Holidaymakers and business travellers were faced with the dire exchange rate at the Travelex bureau in London City airport.

The Standard paid £99.98 for just 97 euros last night as sterling continued to plunge to all-time lows against the euro.

As thousands prepared for Christmas holidays, experts warned that things would get worse and that further falls could be expected.

European breaks now cost up to 30 per cent more than this time last year, when travellers enjoyed an exchange rate of 1.40 euros for the pound.

The pound hovered around 1.08euros on the money markets yesterday but tourist rates are always worse. Today it slumped to 1.07euros.

Airports take advantage of travellers' last-minute panic to buy currency, factoring wide profit margins into rates and charging high commission.

Glenn Uniacke, dealer at currency specialist Moneycorp, said: "The pound has reached another record low against the euro on the back of disturbing run of form, and holiday makers are now in the position of seeing their holiday costs massively increased. It is the first time holiday makers have bought less than one euro for their pound and they are finding it a bit of shock.
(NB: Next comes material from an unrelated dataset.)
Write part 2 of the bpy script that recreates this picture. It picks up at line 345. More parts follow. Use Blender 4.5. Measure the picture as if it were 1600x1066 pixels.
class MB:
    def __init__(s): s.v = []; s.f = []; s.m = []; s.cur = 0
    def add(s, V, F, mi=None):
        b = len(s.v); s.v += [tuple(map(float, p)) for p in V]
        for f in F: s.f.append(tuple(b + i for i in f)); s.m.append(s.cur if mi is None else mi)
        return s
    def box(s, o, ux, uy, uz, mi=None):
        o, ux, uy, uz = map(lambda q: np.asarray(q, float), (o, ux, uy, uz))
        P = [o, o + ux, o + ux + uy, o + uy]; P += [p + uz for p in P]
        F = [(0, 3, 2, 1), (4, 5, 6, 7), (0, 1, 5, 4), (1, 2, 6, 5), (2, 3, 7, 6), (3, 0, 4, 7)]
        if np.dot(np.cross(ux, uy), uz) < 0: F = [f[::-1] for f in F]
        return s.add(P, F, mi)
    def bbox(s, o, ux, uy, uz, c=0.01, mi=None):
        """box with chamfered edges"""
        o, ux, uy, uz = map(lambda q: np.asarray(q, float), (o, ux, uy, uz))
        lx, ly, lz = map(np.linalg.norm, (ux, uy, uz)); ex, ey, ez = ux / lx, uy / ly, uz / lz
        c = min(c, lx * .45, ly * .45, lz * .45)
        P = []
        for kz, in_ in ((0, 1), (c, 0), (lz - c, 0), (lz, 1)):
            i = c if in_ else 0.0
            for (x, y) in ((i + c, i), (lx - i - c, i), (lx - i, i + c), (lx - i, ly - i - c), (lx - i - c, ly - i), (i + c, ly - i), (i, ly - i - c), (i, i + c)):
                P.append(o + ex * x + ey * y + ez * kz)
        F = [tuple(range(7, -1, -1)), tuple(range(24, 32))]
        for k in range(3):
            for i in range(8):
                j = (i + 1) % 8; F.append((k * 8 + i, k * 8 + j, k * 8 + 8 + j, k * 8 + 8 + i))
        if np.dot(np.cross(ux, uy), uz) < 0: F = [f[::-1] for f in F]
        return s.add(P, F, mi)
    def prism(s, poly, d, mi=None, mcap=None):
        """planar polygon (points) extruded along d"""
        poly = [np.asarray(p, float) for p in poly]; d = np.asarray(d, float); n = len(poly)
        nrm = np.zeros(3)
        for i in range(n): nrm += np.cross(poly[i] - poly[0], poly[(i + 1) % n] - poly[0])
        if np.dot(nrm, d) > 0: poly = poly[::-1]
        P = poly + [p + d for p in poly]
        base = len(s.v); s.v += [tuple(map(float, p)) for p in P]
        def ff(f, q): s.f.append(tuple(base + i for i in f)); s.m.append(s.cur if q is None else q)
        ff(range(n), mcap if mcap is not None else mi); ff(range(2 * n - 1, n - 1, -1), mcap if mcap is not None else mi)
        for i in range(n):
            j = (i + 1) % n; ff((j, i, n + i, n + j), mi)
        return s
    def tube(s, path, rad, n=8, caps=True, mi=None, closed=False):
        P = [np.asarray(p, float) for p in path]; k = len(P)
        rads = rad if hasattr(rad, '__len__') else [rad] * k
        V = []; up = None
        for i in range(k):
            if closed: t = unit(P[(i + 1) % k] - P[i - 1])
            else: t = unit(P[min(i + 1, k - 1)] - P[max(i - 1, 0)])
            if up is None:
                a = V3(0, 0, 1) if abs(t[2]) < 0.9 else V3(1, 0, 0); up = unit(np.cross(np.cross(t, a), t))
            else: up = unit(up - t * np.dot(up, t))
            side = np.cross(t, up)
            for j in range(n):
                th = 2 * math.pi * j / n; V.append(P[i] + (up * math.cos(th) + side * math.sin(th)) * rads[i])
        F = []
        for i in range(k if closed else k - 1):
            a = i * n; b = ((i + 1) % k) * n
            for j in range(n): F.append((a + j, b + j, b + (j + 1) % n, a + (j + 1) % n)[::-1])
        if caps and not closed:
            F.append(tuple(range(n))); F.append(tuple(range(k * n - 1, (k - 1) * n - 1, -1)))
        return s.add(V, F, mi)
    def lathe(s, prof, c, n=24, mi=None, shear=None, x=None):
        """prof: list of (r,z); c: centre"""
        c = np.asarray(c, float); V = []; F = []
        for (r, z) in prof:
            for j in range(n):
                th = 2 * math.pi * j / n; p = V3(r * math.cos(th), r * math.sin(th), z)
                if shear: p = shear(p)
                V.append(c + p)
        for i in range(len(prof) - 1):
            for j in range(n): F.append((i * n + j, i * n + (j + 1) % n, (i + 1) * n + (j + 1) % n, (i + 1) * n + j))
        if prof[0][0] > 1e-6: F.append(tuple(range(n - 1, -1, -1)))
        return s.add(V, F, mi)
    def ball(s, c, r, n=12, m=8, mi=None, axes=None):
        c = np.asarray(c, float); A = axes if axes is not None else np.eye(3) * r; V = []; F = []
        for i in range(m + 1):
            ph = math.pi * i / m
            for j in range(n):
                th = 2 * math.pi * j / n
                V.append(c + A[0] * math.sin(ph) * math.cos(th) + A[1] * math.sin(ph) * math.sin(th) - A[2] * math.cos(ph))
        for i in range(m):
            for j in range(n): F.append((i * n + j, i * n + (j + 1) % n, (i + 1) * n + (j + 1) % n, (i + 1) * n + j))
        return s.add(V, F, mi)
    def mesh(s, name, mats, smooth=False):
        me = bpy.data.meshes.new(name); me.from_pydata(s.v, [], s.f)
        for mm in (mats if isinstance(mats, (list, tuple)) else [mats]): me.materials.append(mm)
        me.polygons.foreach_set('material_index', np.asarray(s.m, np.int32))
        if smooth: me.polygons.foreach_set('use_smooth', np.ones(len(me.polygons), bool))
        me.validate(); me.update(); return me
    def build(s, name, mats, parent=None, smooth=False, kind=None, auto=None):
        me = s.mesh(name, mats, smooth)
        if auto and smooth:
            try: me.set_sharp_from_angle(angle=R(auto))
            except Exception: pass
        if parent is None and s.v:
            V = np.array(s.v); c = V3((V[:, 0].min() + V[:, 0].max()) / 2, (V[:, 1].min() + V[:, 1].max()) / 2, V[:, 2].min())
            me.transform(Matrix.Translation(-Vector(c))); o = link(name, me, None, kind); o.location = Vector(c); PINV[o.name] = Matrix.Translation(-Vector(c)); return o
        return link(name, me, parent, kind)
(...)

"Businesses have faced the same cost increases due to the pound's weakness but have more facilities open to them such as forward contracts. The economic downturn is global phenomena, but there's a perception that the UK's problems are more acute, which is adding to the pressure against the pound, and the worst may yet not be over."

The pound has now fallen 14 cents against the euro in three weeks as the Bank of England slashed the interest rate to two per cent in an attempt to prevent a deep recession.

Investors are choosing to shun the pound because the UK interest rate is below that in the euro zone and could yet fall to near zero. Mark O'Sullivan, dealing director at Currencies Direct, said: "This is likely to get worse as more investors lose confidence in the pound."

The gloomy economic data emerging from Britain adds more downward pressure on sterling.

The jobless claimant count topped one million for the first time in eight years yesterday as it emerged that dole queues are lengthening at their fastest rate since the Nineties recession. Short sellers are also betting on sterling continuing to fall.